補助金の対象は「事業の成長に資する取組」であることが前提であり、そのための経費であれば幅広く認められます。
📌 使える経費の代表例(補助対象経費)
経費区分 | 内容例 |
---|---|
機械装置等費 | 業務効率化のためのPOSレジ、製造機器、陳列棚など |
広報費 | チラシ作成、ロゴ制作、HP制作(※販路開拓目的) |
展示会等出展費 | 展示会への出展費用(会場費、出展料、装飾費など) |
開発費 | 新商品の試作やデザイン費用 |
専門家謝金 | 経営改善・業務効率化のための外部コンサル料 |
設備処分費 | 旧設備の撤去・廃棄に関する費用 |
委託費 | 商品撮影、Webコンテンツ制作など外注業務 |
外注費 | 店舗改装や内装工事(専門業者による施工) |
🎯 ポイント:経費は「補助金交付決定日以降に発生・支払されたもの」が対象です。事前契約・購入は対象外になるため要注意です。
❌ 補助対象外となる経費(使えない経費)
以下のような経費は、原則として補助対象外です。
対象外の経費 | 理由 |
---|---|
パソコン、スマホ購入費 | 汎用性が高く、私的利用が可能なため |
SEO対策費用 | 成果が不確実であり効果測定が難しいため |
人件費 | 継続的費用であるため(例外なし) |
家賃・光熱費・通信費 | 日常運営費用であり、販路開拓とは関係が薄い |
リース契約料・分割払い | 原則一括購入のみ対象。リースは不可 |
補助対象期間外の支出 | 補助期間前後の契約・支払いはNG |
📈 図解:補助対象経費と対象外経費の違い
【補助対象になる】
● POSレジ導入(業務効率化)
● チラシ印刷(販促)
● ECサイト開設(新たな販路)
● 展示会出展(新規顧客開拓)
【対象外】
× 汎用パソコン
× 単なるホームページの更新
× 日常的な経費(通信費・家賃など)
× SEO対策のみの外注
💡 よくある質問(Q&A)
Q1. ホームページ制作費は対象になりますか?
→ はい、販路拡大目的であれば対象です。
単なるリニューアルやブログ更新ではNGですが、EC機能の追加、新サービスの紹介、ネット予約導入など、新たな顧客獲得に資する内容であれば補助対象になります。
Q2. ECサイト開設は補助されますか?
→ はい、対象になります。ただし注意点あり。
ECサイトから得られる売上が補助対象事業の一部になるため、売上が一定額を超えた場合、補助金の一部返還が必要となるケースもあります(収益納付)。

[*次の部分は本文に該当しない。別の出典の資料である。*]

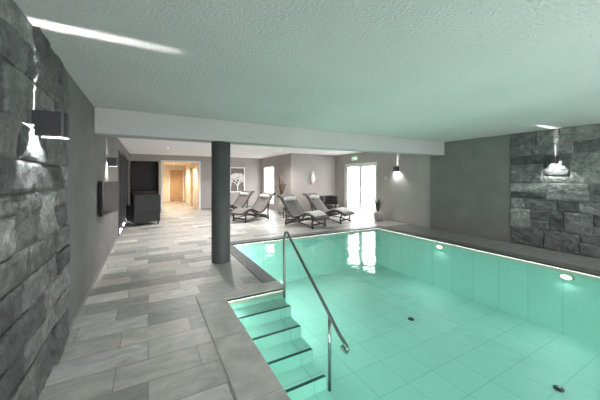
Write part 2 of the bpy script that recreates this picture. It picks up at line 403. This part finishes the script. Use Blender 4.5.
# ------------------------------------------------------------ loungers
def lounger(head,foot,towel=False):
    H_=Vector(head); F=Vector(foot); d=(H_-F); L=d.length; d.normalize()
    b=B('sun_lounger',[M_rattan,M_sling,M_towel])
    prof=[(0,.30),(.12,.36),(.30,.43),(.45,.44),(.62,.37),(.78,.31),(.92,.31),(1.06,.38),(1.22,.55),(1.40,.77),(1.52,.90),(1.60,.95),(1.66,.94)]
    sc_=L/1.66
    P=[Vector((x*sc_,0,z)) for x,z in prof]; P=smoothpath(P,4); Wd=.33
    def sheet(P,Wd,top,bot,mi):
        prev=None
        for i,p_ in enumerate(P):
            t=(P[min(i+1,len(P)-1)]-P[max(i-1,0)]).normalized(); nn=Vector((-t.z,0,t.x))
            ring=[b.bm.verts.new(p_+Vector((0,y,0))+nn*o) for y,o in ((-Wd+.02,top),(-Wd*.5,top-.006),(Wd*.5,top-.006),(Wd-.02,top),(Wd-.02,bot),(-Wd+.02,bot))]
            if prev:
                for k in range(6): b.face([prev[k],prev[(k+1)%6],ring[(k+1)%6],ring[k]],mi,True)
            else: b.face(ring,mi)
            prev=ring
        b.face(list(reversed(prev)),mi)
    sheet(P,Wd,.03,-.015,1)
    if towel: sheet(P[3:16],Wd-.02,.055,.032,2)
    b.tube([(1.38*sc_+.0,y,.85) for y in (-.24,-.23,-.1,0,.1,.23,.24)],[.03,.06,.07,.07,.07,.06,.03],2,10)
    for y in (-Wd,Wd):
        b.tube([p_+Vector((0,y,0)) for p_ in P],.034,0,8)
        b.tube(smoothpath([(.10*sc_,y,.34),(.16*sc_,y,.15),(.12*sc_,y,.0)],5),.026,0,8)
        b.tube(smoothpath([(.42*sc_,y,.42),(.62*sc_,y,.24),(.90*sc_,y,.18),(1.18*sc_,y,.10),(1.28*sc_,y,.0)],5),.026,0,8)
        b.tube(smoothpath([(1.30*sc_,y,.62),(1.24*sc_,y,.3),(1.28*sc_,y,0)],5),.026,0,8)
        b.tube(smoothpath([(.12*sc_,y,.02),(.5*sc_,y,.12),(.9*sc_,y,.14),(1.2*sc_,y,.05)],5),.02,0,8)
    for x,z in ((.0,.30),(1.66,.94),(.14,.12),(1.26,.15)):
        b.tube([(x*sc_,-Wd,z),(x*sc_,Wd,z)],.026,0,8)
    M=Matrix(((d.x,-d.y,0,F.x),(d.y,d.x,0,F.y),(0,0,1,0),(0,0,0,1)))
    return b.done(M)
lounger((4.14,8.68,0),(4.72,7.12,0),True); lounger((5.33,9.05,0),(6.02,7.45,0),True)
lounger((4.2,10.15,0),(2.68,9.5,0)); lounger((3.94,11.87,0),(2.4,11.2,0))
# small rattan side table near the loungers' heads
st=B('rattan_side_table',[M_rattan,M_black]); cx,cy=4.72,9.35
st.box(cx-.22,cx+.22,cy-.22,cy+.22,.40,.43,1)
st.box(cx-.21,cx+.21,cy-.21,cy+.21,.34,.40,0)
for sx in (-.19,.19):
    for sy in (-.19,.19): st.tube([(cx+sx,cy+sy,0),(cx+sx,cy+sy,.36)],.02,0,8)
st.box(cx-.19,cx+.19,cy-.19,cy+.19,.10,.12,0); st.done(bevel=.004)
# ------------------------------------------------------------ armchair (dark)
def armchair(x,y,rot):
    b=B('lounge_armchair',[M_dwood,M_black])
    b.box(-.4,.4,-.38,.38,.10,.42,1); b.box(-.4,-.26,-.38,.38,.42,.64,1); b.box(.26,.4,-.38,.38,.42,.64,1)
    b.box(-.4,.4,.24,.42,.42,.98,1); b.box(-.25,.25,-.36,.23,.42,.5,0)
    for sx in (-.35,.35):
        for sy in (-.33,.33): b.tube([(sx,sy,0),(sx,sy,.12)],.025,0,8)
    return b.done(Matrix.Translation((x,y,0))@Matrix.Rotation(rot,4,'Z'),bevel=.03)
armchair(-.15,10.7,math.radians(200))
cb=B('low_sideboard',[M_dwood,M_black,M_steel]); cb.box(-.62,.38,14.6,15.1,.06,.92,0); cb.box(-.66,.39,14.56,15.12,.92,.96,1)
for x in (-.6,.34):
    cb.box(x-.02,x+.02,14.62,14.66,0,.06,1); cb.box(x-.02,x+.02,15.04,15.08,0,.06,1)
cb.box(-.61,-.13,14.58,14.6,.09,.9,0); cb.box(-.11,.37,14.58,14.6,.09,.9,0); cb.done(bevel=.004)
# carved panel: branching tree relief in a frame
def panel():
    b=B('carved_wall_panel',[M_cream,M_pback]); x0,x1,z0,z1=3.62,4.40,.82,2.1; y=YB
    b.box(x0,x1,y-.015,y,z0,z1,1)
    b.box(x0,x1,y-.06,y-.015,z0,z0+.05); b.box(x0,x1,y-.06,y-.015,z1-.05,z1); b.box(x0,x0+.05,y-.06,y-.015,z0+.05,z1-.05); b.box(x1-.05,x1,y-.06,y-.015,z0+.05,z1-.05)
    rr=random.Random(5)
    def br(px,pz,a,l,r,n):
        qx=px+l*math.sin(a); qz=pz+l*math.cos(a)
        qx=max(x0+.06,min(x1-.06,qx)); qz=max(z0+.06,min(z1-.06,qz))
        b.tube([(px,y-.035,pz),((px+qx)/2+rr.uniform(-.01,.01),y-.035,(pz+qz)/2),(qx,y-.035,qz)],[r,r*.9,r*.8],0,6)
        if n>0:
            for da in (-.65,.0,.65):
                if da==0 and n%2: continue
                br(qx,qz,a+da+rr.uniform(-.2,.2),l*.82,r*.82,n-1)
    br((x0+x1)/2,z0+.04,0,.24,.034,6)
    b.done()
panel()
# floor vase with dried branches
v=B('vase_with_branches',[M_pot,M_dry]); v.lathe([(.10,0),(.15,.1),(.17,.28),(.12,.48),(.07,.58),(.09,.64)],4.98,10.75)
for k in range(16):
    a=random.random()*6.28; sp=random.uniform(.05,.3); h=random.uniform(1.1,1.7)
    v.tube(smoothpath([(4.98,10.75,.55),(4.98+.4*sp*math.cos(a),10.75+.4*sp*math.sin(a),.55+(h-.55)*.5),(4.98+sp*math.cos(a),10.75+sp*math.sin(a),h)],4),[.008]*4+[.012]*4+[.03],1,6)
v.done()
# wall sculpture lamp (flame shape)
v=B('flame_wall_light',[M_cream,M_orange]); 
v.lathe([(.02,1.34),(.05,1.38),(.085,1.48),(.09,1.56),(.06,1.68),(.04,1.76),(.015,1.86)],6.37,YM-.11,0,20); v.box(6.34,6.40,YM-.08,YM,1.42,1.54,1); v.lathe([(.05,1.26),(.07,1.31),(.03,1.35)],6.37,YM-.11,1,16); v.done()
# wicker tub chair
v=B('wicker_tub_chair',[M_rattan]); cx,cy=6.85,9.85
K=20; 
for ring in range(9):
    z=.05+ring*.085; rr=.28+.12*math.sin(ring/8*math.pi*.75)
    span=2*math.pi if ring<5 else math.pi*1.25
    st_=-math.pi/2 if ring<5 else math.pi/2-span/2
    v.tube([(cx+rr*math.cos(st_+span*k/K),cy+rr*math.sin(st_+span*k/K),z) for k in range(K+1)],.045,0,8)
v.lathe([(.25,.02),(.33,.12),(.36,.36),(.3,.42)],cx,cy); v.done()
# potted plant by door
v=B('potted_plant',[M_pot,M_plant]); cx,cy=7.30,7.40; v.lathe([(.09,0),(.14,.05),(.17,.30),(.16,.32)],cx,cy)
for k in range(34):
    a=random.random()*6.28; sp=random.uniform(.08,.26); h=random.uniform(.5,.85)
    p0=Vector((cx,cy,.30)); p1=Vector((cx+.5*sp*math.cos(a),cy+.5*sp*math.sin(a),.30+(h-.30)*.7)); p2=Vector((cx+sp*math.cos(a),cy+sp*math.sin(a),h))
    sd=Vector((-math.sin(a),math.cos(a),0))*.028
    A=[v.bm.verts.new(q) for q in (p0-sd*.3,p0+sd*.3,p1+sd,p1-sd)]; tip=v.bm.verts.new(p2)
    v.face(A,1); v.face([A[3],A[2],tip],1)
v.done()
# exit sign
M_green=emis('exit_green',(.05,.5,.2),1.2); M_wh=emis('exit_white',(.9,1,.9),1.2)
v=B('exit_sign',[M_frame,M_green,M_wh]); v.box(XR2-.05,XR2,8.95,9.3,2.30,2.46,0); v.box(XR2-.055,XR2-.05,8.965,9.285,2.315,2.445,1); v.box(XR2-.058,XR2-.055,9.0,9.08,2.335,2.425,2); v.box(XR2-.058,XR2-.055,9.12,9.25,2.37,2.39,2); v.done()
M_red=simple('red_plastic',(.5,.03,.03),.4)
v=B('emergency_call_button',[M_red,M_frame])
v.box(XR2-.025,XR2,7.35,7.45,1.5,1.6,1); v.box(XR2-.035,XR2-.025,7.375,7.425,1.525,1.575,0); v.done()
# ------------------------------------------------------------ lights
def area(name,loc,rot,sx,sy,e,col,spread=None):
    l=bpy.data.lights.new(name,'AREA'); l.shape='RECTANGLE'; l.size=sx; l.size_y=sy; l.energy=e; l.color=col
    if spread: l.spread=spread
    o=bpy.data.objects.new(name,l); sc.collection.objects.link(o); o.location=loc; o.rotation_euler=rot; return o
TQ=(.86,1,.93)
R=math.radians
area('pool_fill_strip',(PX0+.02,.0,-.20),(0,R(-80),0),.08,3.2,33,TQ)  # unseen strips added under the pool edge to brighten the water
area('pool_fill_strip',(PX1+.02,4.95,-.20),(0,R(-80),0),.08,2.7,39,TQ)
area('pool_fill_strip',(3.6,PYN+.02,-.20),(R(80),0,0),4.8,.08,28,TQ)
area('step_fill_strip',(PX0+.015,2.6,-.085),(0,R(-60),0),.03,1.7,4,TQ)  # unseen strip added to lighten the step treads
for y in (4.3,1.95,-.4):
    area('pool_lamp_beam',(PXR-.035,y,-.15),(0,R(70),0),.08,.14,9,TQ)
# ceiling spots: lounge ones added to brighten it, corridor pair are its own lamps
M_dl=emis('corridor_and_fill_lens',(1,.95,.88),8)
for (x,y,z,e,cl) in ((1.0,7.4,H,60,(1,.98,.97)),(2.1,8.6,H,65,(1,.98,.97)),(2.6,11.6,H,65,(1,.97,.95)),(4.4,9.6,H,80,(1,.97,.95)),(.6,10.6,H,22,(1,.97,.94)),(1.36,15.2,2.4,60,(1,.84,.64)),(1.36,18.2,2.4,90,(1,.84,.64))):
    q=B('corridor_and_fill_downlight',[M_frame,M_dl]); q.lathe([(.05,z-.004),(.055,z)],x,y,0,20); q.lathe([(.035,z-.006),(.035,z-.004)],x,y,1,16); q.done()
    l=bpy.data.lights.new('corridor_and_fill_spot','SPOT'); l.energy=e*3; l.spot_size=R(150); l.spot_blend=.6; l.shadow_soft_size=.04; l.color=cl
    o=bpy.data.objects.new('corridor_and_fill_spot',l); sc.collection.objects.link(o); o.location=(x,y,z-.05)
# world
wd=bpy.data.worlds.new('World'); sc.world=wd; wd.use_nodes=True
bg=wd.node_tree.nodes['Background']; bg.inputs[0].default_value=(1,.95,.96,1); bg.inputs[1].default_value=13.5
def portal(loc,rot,sx,sy):
    o=area('window_portal',loc,rot,sx,sy,0,(1,1,1)); o.data.cycles.is_portal=True
portal((3.4,Y0-.15,1.375),(R(90),0,0),6.8,1.95)  # sampling portal for the added rear window
portal((XR2+.15,mid,1.09),(0,R(90),0),2.18,2.0)
portal((XM+.12,13.05,1.2),(0,R(90),0),1.9,1.4)
# ------------------------------------------------------------ camera
cam=bpy.data.cameras.new('camera'); co_=bpy.data.objects.new('camera',cam); sc.collection.objects.link(co_); sc.camera=co_
cam.sensor_width=36; cam.lens=276/600*36; cam.shift_y=-22/600; cam.clip_start=.02
co_.location=(0,0,1.55); co_.rotation_euler=(R(90),0,R(-28.8))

Q3. SEOやMEO(地図対策)は補助されますか?
→ 原則対象外です。
成果が客観的に評価できないため、SEO・MEO単体の外注は認められない場合が多いです。ただし、Webサイト制作の一部に含まれる形であれば、例外的に認められるケースもあります。
Q4. パソコンやタブレット購入は対象ですか?
→ 基本的に対象外です。
汎用性が高く、目的外使用が想定されるため、業務専用であっても認められないのが通例です。
✅ 補助対象になるための3つの条件
- 補助金交付決定後に契約・発注したもの
- 支払いが証明できる(振込記録・領収書等)
- 事業計画と紐づいた経費であること
📝 申請時の注意点
- 相見積の原則:同種製品について2社以上の見積を添付する必要があります(例:チラシ印刷、HP制作など)。
- GビズIDが必須:申請はすべて電子化されており、GビズIDプライムアカウントが必要です。

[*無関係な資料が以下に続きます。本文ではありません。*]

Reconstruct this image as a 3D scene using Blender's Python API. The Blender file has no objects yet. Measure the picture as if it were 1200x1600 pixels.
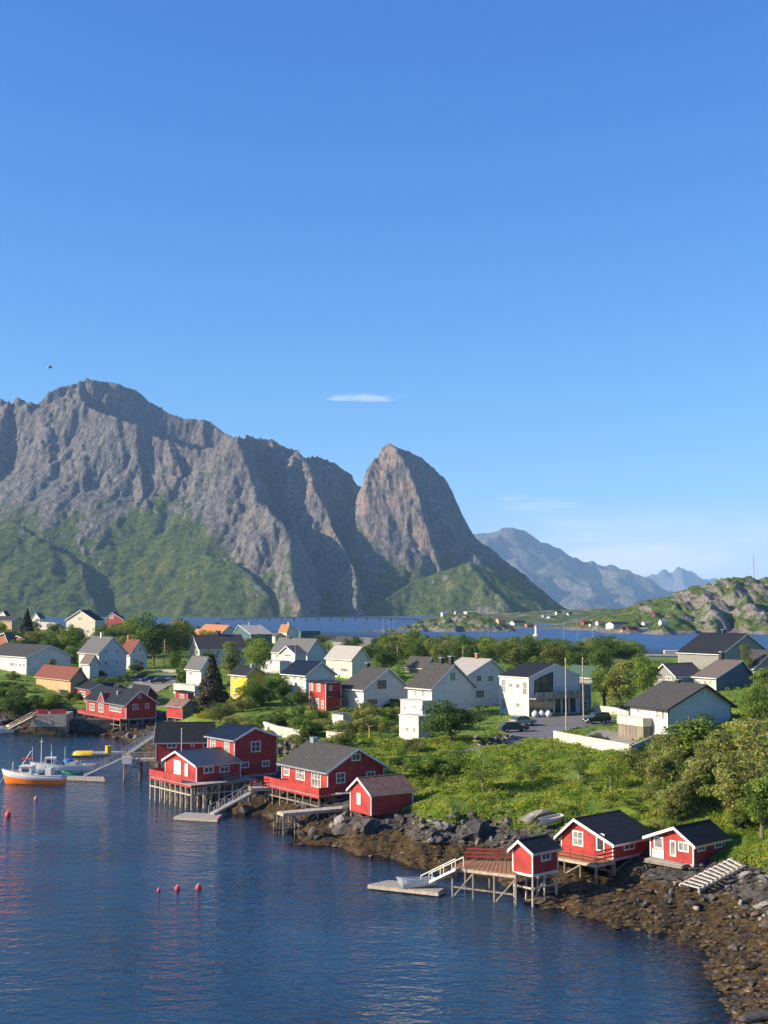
import bpy, math, random
import numpy as np
from mathutils import Vector, Matrix
random.seed(7); np.random.seed(7)
R = math.radians
S = bpy.context.scene
COL = S.collection
# ------------------------------------------------------------------ camera
FPX, HC, HZ = 1950.0, 25.0, 948.0
PT = math.atan((HZ - 800) / FPX)
CP, SP = math.cos(PT), math.sin(PT)
cam_d = bpy.data.cameras.new('camera'); cam = bpy.data.objects.new('camera', cam_d); COL.objects.link(cam)
cam_d.sensor_fit = 'VERTICAL'; cam_d.sensor_height = 36; cam_d.lens = FPX / 1600 * 36
cam_d.clip_start = 1; cam_d.clip_end = 90000
cam.location = (0, 0, HC); cam.rotation_euler = (R(90) + PT, 0, 0)
S.camera = cam
# ------------------------------------------------------------------ sun and sky
SUN_AZ, SUN_EL = 11.0, 25.0          # sun stands to the -X side, a little behind the camera
sdir = Vector((-math.cos(R(SUN_AZ)) * math.cos(R(SUN_EL)), -math.sin(R(SUN_AZ)) * math.cos(R(SUN_EL)), math.sin(R(SUN_EL))))
sun_d = bpy.data.lights.new('sun', 'SUN'); sun = bpy.data.objects.new('sun', sun_d); COL.objects.link(sun)
sun_d.energy = 5.0; sun_d.angle = R(.5); sun_d.color = (1, .86, .66)
sun.rotation_euler = sdir.to_track_quat('Z', 'Y').to_euler()
W = bpy.data.worlds.new('World'); S.world = W; W.use_nodes = True
nt = W.node_tree; nt.nodes.clear()
def N(t, typ, **k):
    n = t.nodes.new(typ)
    for a, v in k.items():
        if a == 'i':
            for kk, vv in v.items():
                n.inputs[kk].default_value = vv
        else: setattr(n, a, v)
    return n
sky = N(nt, 'ShaderNodeTexSky', sky_type='NISHITA', sun_disc=False, sun_elevation=R(SUN_EL),
        sun_rotation=math.atan2(sdir.x, sdir.y), altitude=0, air_density=1.0, dust_density=0.25, ozone_density=2.0)
tc = N(nt, 'ShaderNodeTexCoord')
# thin clouds low over the far mountains and one small streak: fixed directions on the sky
mp = N(nt, 'ShaderNodeMapping'); mp.inputs['Scale'].default_value = (5, 5, 22)
nz = N(nt, 'ShaderNodeTexNoise', i={'Scale': 1.6, 'Detail': 6.0, 'Roughness': .55, 'Distortion': .4})
sep = N(nt, 'ShaderNodeSeparateXYZ')
mpf = N(nt, 'ShaderNodeMapping'); mpf.inputs['Scale'].default_value = (30, 30, 220); nzf = N(nt, 'ShaderNodeTexNoise', i={'Scale': 1.0, 'Detail': 5.0, 'Roughness': .6}); nt.links.new(tc.outputs['Generated'], mpf.inputs[0]); nt.links.new(mpf.outputs[0], nzf.inputs['Vector'])
L = nt.links.new
L(tc.outputs['Generated'], mp.inputs[0]); L(mp.outputs[0], nz.inputs['Vector']); L(tc.outputs['Generated'], sep.inputs[0])
def M(t, op, a, b=None, c=None, clamp=False):
    n = t.nodes.new('ShaderNodeMath'); n.operation = op; n.use_clamp = clamp
    for i, v in enumerate((a, b, c)):
        if v is None: continue
        if isinstance(v, (int, float)): n.inputs[i].default_value = v
        else: t.links.new(v, n.inputs[i])
    return n.outputs[0]
def MR(t, v, a, b, c=0.0, d=1.0):
    n = t.nodes.new('ShaderNodeMapRange'); n.interpolation_type = 'SMOOTHSTEP'
    t.links.new(v, n.inputs[0])
    for i, x in zip((1, 2, 3, 4), (a, b, c, d)): n.inputs[i].default_value = x
    return n.outputs[0]
nzc = MR(nt, nz.outputs[0], .42, .68)
band = M(nt, 'MULTIPLY', MR(nt, sep.outputs[2], .004, .03), MR(nt, sep.outputs[2], .085, .04))
side = MR(nt, sep.outputs[0], .04, .16)
c1 = M(nt, 'MULTIPLY', M(nt, 'MULTIPLY', band, side), M(nt, 'MULTIPLY_ADD', nzc, .6, .5))
def blob(cx, cz, wx, wz, amp):
    dx = M(nt, 'DIVIDE', M(nt, 'SUBTRACT', sep.outputs[0], cx), wx); dz = M(nt, 'DIVIDE', M(nt, 'SUBTRACT', sep.outputs[2], cz), wz)
    r2 = M(nt, 'ADD', M(nt, 'MULTIPLY', dx, dx), M(nt, 'MULTIPLY', dz, dz))
    r2 = M(nt, 'ADD', r2, M(nt, 'MULTIPLY', M(nt, 'SUBTRACT', nzf.outputs[0], .5), 3.6))
    return M(nt, 'MULTIPLY', MR(nt, r2, 1.2, .0), amp)
def dirpx(px, py):
    x = (px - 600) / FPX; y = (800 - py) / FPX
    v = Vector((x, CP - y * SP, SP + y * CP)); v.normalize(); return v
def bl(px, py, wx, wz, amp):
    v = dirpx(px, py); return blob(v.x, v.z, wx / FPX, wz / FPX, amp)
cl = c1
for a in ((560, 621, 66, 7, .5), (845, 790, 66, 12, .26), (800, 778, 34, 8, .2), (1055, 884, 40, 12, .5), (1010, 848, 200, 34, .45)):
    cl = M(nt, 'MAXIMUM', cl, bl(*a))
sc_ = N(nt, 'ShaderNodeSeparateColor'); cc_ = N(nt, 'ShaderNodeCombineColor'); L(sky.outputs[0], sc_.inputs[0])
for i_, (p_, k_) in enumerate(((1.38, .31), (1.057, .757), (.666, 2.16))):      # clear polar summer sky: a deeper blue than the default air
    L(M(nt, 'MULTIPLY', M(nt, 'POWER', sc_.outputs[i_], p_), k_), cc_.inputs[i_])
mixc = N(nt, 'ShaderNodeMix', data_type='RGBA'); L(cl, mixc.inputs[0]); L(cc_.outputs[0], mixc.inputs[6]); mixc.inputs[7].default_value = (6.6, 7.1, 8.0, 1)
bg = N(nt, 'ShaderNodeBackground'); bg.inputs['Strength'].default_value = .0805
wo = N(nt, 'ShaderNodeOutputWorld'); L(mixc.outputs[2], bg.inputs[0]); L(bg.outputs[0], wo.inputs[0])
S.view_settings.view_transform = 'Standard'; S.view_settings.look = 'None'; S.view_settings.exposure = .9; S.view_settings.gamma = 1
S.view_settings.use_curve_mapping = False
S.cycles.use_denoising = True; S.cycles.max_bounces = 6; S.cycles.transparent_max_bounces = 12; S.cycles.volume_bounces = 1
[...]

- 交付決定前の契約はすべてNG:注文・契約書・請求書・支払が「交付決定日以降」であることが条件です。
✨ まとめ:補助金活用で着実な成長を
小規模事業者持続化補助金は、正しく理解し、計画的に活用すれば非常に心強い制度です。
- 補助対象経費のルールを守り
- 販路拡大や生産性向上につながる計画を立て
- GビズID取得や見積取得といった事務対応を早めに準備しておくこと
これらを徹底すれば、採択の可能性は大きく高まります。
📌 補助金活用の第一歩
- 最新の公募要領を必ず確認
- 商工会・商工会議所で「様式4」の発行を依頼
- 必要に応じて専門家(行政書士・中小企業診断士など)に相談
制度を正しく理解し、あなたの事業を次のステージへと進める第一歩にしましょう。